A roof set up that way copes with a British winter outdoors perfectly well, and you avoid every one of the cover problems above. That is the route we steer almost everyone towards.
If you have a genuine case for a cover
There are real situations where a cover earns its keep: long-term indoor storage, a dedicated show car that barely moves, or short dry spells where you want to keep harsh UV off the paint. If you are in one of those, the difference between a good cover and a damaging one comes down to four things:
- Breathable fabric, never plastic or PVC -- the material has to let water vapour escape.
- Fitted to your model, not a one-size universal sheet -- a baggy cover flaps, a fitted one stays put.
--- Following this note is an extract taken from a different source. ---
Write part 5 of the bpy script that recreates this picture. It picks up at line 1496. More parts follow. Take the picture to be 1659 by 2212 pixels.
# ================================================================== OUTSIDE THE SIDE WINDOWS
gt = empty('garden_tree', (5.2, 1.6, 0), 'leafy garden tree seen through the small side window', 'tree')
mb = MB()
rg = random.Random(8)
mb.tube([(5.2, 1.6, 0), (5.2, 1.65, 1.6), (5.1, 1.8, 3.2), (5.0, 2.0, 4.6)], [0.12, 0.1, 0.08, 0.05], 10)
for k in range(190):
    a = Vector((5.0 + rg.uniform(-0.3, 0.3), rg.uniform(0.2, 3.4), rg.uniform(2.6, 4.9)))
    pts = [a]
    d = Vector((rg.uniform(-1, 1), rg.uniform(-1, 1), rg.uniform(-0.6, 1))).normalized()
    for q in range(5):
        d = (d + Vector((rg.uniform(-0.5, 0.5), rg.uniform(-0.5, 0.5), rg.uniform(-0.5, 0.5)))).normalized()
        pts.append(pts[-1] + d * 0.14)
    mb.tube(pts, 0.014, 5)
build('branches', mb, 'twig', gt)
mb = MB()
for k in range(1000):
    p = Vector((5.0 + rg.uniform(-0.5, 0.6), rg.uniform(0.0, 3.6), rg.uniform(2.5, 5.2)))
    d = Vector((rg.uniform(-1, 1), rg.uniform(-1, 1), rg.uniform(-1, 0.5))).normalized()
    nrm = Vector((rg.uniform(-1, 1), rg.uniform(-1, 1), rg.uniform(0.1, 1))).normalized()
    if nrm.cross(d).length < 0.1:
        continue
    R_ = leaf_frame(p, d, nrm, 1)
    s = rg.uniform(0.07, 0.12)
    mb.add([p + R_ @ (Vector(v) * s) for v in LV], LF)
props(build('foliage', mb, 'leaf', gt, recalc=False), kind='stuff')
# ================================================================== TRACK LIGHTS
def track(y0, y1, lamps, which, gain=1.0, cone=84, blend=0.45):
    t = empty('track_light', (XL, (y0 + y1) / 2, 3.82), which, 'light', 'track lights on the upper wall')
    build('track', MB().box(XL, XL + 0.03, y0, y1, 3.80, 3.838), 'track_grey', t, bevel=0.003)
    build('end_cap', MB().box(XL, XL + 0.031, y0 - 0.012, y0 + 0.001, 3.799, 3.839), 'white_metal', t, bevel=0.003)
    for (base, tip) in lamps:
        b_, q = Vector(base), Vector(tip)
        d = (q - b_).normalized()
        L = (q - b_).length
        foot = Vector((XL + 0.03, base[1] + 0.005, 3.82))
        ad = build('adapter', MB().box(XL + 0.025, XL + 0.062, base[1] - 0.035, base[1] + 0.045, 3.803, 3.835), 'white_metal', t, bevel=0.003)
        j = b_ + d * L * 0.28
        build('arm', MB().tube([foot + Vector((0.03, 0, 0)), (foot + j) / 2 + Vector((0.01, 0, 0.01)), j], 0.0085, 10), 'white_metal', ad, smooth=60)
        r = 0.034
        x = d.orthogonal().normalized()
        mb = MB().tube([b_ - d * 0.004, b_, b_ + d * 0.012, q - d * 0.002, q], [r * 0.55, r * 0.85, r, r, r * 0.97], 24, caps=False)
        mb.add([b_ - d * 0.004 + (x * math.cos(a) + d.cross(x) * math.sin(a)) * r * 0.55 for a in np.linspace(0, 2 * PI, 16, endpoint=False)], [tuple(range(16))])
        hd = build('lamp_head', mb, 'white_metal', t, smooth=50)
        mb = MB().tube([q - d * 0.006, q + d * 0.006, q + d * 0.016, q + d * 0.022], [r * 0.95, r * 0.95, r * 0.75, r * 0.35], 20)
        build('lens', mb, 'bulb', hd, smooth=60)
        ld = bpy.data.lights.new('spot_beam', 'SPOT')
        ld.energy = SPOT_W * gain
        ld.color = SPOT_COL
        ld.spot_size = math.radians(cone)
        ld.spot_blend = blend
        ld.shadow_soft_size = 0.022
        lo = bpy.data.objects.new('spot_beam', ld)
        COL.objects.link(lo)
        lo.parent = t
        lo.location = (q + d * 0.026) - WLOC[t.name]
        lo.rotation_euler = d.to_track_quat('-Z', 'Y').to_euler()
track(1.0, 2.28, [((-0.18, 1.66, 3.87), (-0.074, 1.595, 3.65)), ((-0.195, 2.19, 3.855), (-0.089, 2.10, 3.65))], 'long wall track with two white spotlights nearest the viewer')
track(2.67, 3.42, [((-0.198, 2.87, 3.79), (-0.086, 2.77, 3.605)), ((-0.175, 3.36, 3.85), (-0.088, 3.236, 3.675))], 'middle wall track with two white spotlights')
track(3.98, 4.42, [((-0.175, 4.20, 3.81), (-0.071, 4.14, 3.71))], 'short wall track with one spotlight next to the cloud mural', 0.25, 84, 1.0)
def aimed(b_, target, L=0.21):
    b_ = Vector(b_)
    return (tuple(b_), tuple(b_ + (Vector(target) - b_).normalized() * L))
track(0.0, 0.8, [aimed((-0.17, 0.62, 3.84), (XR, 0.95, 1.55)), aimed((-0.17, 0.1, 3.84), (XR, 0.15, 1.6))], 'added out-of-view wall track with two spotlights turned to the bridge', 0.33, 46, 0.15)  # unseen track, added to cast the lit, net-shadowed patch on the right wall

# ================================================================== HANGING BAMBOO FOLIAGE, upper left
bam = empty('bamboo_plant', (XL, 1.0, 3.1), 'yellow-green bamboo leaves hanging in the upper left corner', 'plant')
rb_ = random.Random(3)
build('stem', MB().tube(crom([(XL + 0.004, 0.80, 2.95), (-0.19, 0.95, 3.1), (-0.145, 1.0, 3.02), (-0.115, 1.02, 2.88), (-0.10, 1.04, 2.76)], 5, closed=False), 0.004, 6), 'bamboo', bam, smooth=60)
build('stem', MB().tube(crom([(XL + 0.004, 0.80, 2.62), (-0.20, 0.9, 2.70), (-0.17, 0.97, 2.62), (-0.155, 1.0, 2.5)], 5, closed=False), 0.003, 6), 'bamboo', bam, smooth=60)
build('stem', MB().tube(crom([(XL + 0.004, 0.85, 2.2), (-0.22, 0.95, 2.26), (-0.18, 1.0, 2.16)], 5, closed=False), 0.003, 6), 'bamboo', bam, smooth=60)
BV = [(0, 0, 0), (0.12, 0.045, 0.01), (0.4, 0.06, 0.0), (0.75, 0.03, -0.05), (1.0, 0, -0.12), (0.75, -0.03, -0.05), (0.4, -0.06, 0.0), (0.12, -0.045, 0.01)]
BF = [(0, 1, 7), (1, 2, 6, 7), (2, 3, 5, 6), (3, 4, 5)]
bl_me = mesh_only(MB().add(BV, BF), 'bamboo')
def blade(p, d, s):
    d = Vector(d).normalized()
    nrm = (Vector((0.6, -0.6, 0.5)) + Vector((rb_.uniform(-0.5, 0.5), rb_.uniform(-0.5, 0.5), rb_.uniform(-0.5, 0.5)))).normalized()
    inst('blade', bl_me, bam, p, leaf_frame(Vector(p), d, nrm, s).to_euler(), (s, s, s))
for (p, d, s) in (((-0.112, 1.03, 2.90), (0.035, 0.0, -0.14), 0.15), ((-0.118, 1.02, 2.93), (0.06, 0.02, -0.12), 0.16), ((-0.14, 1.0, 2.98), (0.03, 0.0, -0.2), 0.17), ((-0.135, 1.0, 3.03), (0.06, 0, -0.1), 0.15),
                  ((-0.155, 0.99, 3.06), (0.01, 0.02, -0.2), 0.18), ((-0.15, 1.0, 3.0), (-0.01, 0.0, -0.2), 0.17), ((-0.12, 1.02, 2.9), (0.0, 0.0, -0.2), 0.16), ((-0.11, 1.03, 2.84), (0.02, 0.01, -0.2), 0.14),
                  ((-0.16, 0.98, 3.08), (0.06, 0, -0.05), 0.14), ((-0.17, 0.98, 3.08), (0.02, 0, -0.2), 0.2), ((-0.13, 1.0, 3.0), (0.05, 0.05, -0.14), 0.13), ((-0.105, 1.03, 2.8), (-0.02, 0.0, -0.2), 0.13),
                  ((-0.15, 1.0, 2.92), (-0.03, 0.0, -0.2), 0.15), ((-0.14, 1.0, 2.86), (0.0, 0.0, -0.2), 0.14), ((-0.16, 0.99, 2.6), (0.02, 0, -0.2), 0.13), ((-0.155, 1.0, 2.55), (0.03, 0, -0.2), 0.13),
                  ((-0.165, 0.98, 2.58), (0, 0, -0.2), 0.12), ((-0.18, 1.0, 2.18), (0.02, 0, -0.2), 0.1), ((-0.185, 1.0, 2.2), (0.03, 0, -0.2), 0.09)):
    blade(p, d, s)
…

- A soft inner lining such as fleece or brushed cotton, so no bare seams or hard edges rub the paint.
- Dry car, dry cover, every time -- never fit it over a wet roof, and take it off regularly so both can air.
The mistakes that bring cars to us
Almost every cover-related job that lands on the bench traces back to one of a handful of avoidable errors. A cheap waterproof cover left on outdoors all winter, with mould found underneath in spring. A tarpaulin or builders' sheet pressed into service, which is guaranteed to scratch and to hold water against the body. A cover thrown over a car that was already damp inside, which simply locks the damp in. Or the same cover left in place for months on end with nobody ever lifting it to check what is happening underneath. None of those is the cover's fault exactly, but all of them are why we hesitate before recommending one at all.